Monday, October 04, 2004

A World of Hurt

OK, I knew the “global test” remark was going to drop John Kerry into some hot water. But I had no idea that it would be at such a rolling boil so quickly.

Kerry is backpedaling to clarify his outlandish statement, and he’s getting his bell bottoms caught in the wheel. As noted by Hugh Hewitt , Kerry now says, "But I can do a better job of protecting America's security because the test that I was talking about was a test of legitimacy, not just in the globe, but elsewhere."

Scotty, beam me up.

This “elsewhere” quote is eerily reminiscent of a Gray Davis gaffe in 2003. As Davis struggled unsuccessfully to save his governorship, in one painful speech he noted that people from “many other planets” lived here in California. When Election Day arrived, Davis was set free by the people of California to explore those other planets in his newfound leisure time.

And so it will be with Klingon Kerry

There isn’t time before Election Day to mine the wealth of nutty gold nuggets to be found in Kerry’s debate. People, including President Bush, are tending to stop short at the “global test” line, which is fair enough. There's enough horsepower in that one "Oops!" to blow him away. But there were so many other outer space whoppers in Kerry’s performance, it’s almost a shame to ignore them.

Like shutting down the bunker buster bomb program, while offering nuclear aid to Iran. Now, there’s an idea that could probably cause trouble elsewhere than the globe! And what are the chances of Kerry building a “true coalition,” as he insults and dismisses the good friends who are standing with us?

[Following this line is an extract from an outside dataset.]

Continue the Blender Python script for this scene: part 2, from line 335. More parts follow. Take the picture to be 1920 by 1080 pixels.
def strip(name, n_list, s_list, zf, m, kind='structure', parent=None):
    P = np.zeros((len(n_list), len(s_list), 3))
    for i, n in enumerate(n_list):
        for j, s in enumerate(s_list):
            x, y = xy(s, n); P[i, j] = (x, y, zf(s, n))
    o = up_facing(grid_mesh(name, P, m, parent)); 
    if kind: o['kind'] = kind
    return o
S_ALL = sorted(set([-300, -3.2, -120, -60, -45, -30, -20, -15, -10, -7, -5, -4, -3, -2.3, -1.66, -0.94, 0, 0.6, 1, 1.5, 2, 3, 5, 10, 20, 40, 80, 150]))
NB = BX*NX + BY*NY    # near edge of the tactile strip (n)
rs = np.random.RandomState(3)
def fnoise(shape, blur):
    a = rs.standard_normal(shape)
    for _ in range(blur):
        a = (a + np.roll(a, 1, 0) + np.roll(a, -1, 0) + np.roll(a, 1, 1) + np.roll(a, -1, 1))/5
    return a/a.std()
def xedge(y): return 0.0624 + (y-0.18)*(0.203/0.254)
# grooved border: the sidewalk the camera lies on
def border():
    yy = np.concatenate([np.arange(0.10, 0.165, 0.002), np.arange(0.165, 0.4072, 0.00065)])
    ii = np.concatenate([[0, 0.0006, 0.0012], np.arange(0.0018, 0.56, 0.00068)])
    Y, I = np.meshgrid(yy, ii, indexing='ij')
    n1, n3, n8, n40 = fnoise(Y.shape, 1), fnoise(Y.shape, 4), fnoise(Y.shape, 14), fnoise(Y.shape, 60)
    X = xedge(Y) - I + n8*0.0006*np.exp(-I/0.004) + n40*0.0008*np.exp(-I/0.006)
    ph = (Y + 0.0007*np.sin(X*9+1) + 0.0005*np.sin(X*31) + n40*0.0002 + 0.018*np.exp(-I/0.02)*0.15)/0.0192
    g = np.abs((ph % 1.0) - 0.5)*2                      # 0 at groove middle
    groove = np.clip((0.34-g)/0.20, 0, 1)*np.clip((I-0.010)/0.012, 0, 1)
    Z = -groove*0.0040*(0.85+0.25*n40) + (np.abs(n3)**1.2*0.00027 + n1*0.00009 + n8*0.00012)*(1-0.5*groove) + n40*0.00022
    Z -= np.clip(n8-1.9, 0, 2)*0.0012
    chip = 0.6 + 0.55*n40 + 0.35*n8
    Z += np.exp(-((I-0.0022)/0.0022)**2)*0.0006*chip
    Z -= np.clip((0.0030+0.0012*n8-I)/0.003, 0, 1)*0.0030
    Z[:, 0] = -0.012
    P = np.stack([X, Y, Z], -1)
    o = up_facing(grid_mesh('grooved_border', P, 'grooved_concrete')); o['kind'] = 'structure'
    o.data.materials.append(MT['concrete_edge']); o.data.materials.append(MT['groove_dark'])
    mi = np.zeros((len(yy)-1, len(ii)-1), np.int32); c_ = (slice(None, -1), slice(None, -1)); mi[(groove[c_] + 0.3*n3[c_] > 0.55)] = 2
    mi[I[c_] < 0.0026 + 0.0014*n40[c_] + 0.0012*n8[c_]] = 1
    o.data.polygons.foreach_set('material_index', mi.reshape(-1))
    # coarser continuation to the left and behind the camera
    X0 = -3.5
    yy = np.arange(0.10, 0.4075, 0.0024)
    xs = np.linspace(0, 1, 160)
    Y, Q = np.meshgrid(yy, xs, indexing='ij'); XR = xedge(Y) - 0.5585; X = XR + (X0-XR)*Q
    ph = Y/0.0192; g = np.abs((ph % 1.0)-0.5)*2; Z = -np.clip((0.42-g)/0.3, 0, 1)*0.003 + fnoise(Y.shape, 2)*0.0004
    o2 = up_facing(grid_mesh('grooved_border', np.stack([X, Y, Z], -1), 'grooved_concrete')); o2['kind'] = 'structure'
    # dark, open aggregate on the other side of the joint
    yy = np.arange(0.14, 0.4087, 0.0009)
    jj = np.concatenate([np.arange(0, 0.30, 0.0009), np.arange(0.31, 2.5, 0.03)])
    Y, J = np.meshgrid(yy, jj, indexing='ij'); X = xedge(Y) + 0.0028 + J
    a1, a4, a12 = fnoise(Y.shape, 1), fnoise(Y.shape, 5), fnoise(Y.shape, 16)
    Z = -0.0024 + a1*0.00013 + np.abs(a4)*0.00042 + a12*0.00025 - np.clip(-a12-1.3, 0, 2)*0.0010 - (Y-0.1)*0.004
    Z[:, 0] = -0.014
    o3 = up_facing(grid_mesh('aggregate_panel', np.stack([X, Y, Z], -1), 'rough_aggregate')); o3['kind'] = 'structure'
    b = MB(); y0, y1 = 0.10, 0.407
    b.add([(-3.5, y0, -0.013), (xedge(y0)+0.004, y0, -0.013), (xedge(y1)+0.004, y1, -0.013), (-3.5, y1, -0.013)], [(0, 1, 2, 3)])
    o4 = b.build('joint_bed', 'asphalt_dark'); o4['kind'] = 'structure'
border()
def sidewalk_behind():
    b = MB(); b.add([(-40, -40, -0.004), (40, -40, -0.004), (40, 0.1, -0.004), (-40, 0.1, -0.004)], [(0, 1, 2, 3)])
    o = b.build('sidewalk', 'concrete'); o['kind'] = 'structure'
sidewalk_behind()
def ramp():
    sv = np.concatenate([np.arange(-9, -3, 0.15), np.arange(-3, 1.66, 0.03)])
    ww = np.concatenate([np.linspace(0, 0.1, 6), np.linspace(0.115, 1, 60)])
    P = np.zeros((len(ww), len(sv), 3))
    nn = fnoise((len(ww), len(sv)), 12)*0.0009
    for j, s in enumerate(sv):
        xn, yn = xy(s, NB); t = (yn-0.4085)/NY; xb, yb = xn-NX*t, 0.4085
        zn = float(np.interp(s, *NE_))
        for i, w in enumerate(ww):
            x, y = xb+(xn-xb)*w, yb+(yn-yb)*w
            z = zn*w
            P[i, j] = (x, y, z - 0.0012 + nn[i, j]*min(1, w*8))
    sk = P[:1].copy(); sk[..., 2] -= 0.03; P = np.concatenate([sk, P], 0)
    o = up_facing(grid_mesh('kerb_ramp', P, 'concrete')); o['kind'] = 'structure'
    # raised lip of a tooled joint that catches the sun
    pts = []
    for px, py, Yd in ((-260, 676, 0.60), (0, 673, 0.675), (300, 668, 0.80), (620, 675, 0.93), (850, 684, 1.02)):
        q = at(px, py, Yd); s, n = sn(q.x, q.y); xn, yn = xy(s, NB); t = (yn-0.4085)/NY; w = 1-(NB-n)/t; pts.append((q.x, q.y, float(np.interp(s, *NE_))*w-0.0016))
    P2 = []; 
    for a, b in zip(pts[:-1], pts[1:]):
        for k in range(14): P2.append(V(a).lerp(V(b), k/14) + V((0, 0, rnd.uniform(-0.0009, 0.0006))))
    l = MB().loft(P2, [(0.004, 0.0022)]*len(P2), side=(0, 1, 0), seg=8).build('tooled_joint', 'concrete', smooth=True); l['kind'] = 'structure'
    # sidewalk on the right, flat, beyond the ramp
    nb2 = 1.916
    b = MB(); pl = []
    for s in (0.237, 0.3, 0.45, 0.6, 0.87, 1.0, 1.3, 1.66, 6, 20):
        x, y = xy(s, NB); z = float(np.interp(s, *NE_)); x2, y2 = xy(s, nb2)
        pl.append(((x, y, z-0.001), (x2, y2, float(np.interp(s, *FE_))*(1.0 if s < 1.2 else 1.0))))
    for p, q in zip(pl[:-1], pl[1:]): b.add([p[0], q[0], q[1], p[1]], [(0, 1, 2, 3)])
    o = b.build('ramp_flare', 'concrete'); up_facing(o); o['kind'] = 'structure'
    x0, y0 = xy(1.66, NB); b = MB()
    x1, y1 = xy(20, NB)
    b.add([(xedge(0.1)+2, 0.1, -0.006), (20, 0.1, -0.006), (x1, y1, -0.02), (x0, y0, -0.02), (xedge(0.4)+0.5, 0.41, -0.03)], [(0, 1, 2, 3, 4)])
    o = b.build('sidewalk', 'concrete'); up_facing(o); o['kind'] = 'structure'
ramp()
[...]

His message seems to be, hey, if you're not France and you're fighting with us, then you're stupid.

What did you think of his idea of ending the war with a summit meeting? Why, that’s brilliant! Why hasn’t Condi or Colin thought of that yet? How would you like to be the event planner for the “Ending the War on Terror Cocktail Reception”? Masks are optional, please check your machetes at the door, self parking only for suicide bombers.

As for Osama bin Laden being our prime target, how does Kerry know that ObL is even alive at this point? What about the millions of other killers intent on seeing Americans dead—including Saddam Hussein?

There are so many directions you can travel to explore the strange new worlds of John Kerry. Unfortunately, we have to live in this world right now, so we need solutions that work here on the Third Rock From the Sun. I suppose John Kerry understands the War on Terror about as well as the next extra terrestrial alien being. In his wildly inaccurate imagination of his ability to communicate with an enemy who will not listen, he’s able to go where no man has gone before. In his hubris, he's able to convince himself that the terrorists will listen to him, and to him only.

After Election Day, I’m hoping Kerry will have as much leisure time as Gray Davis does to travel the globe. Or, maybe even go elsewhere.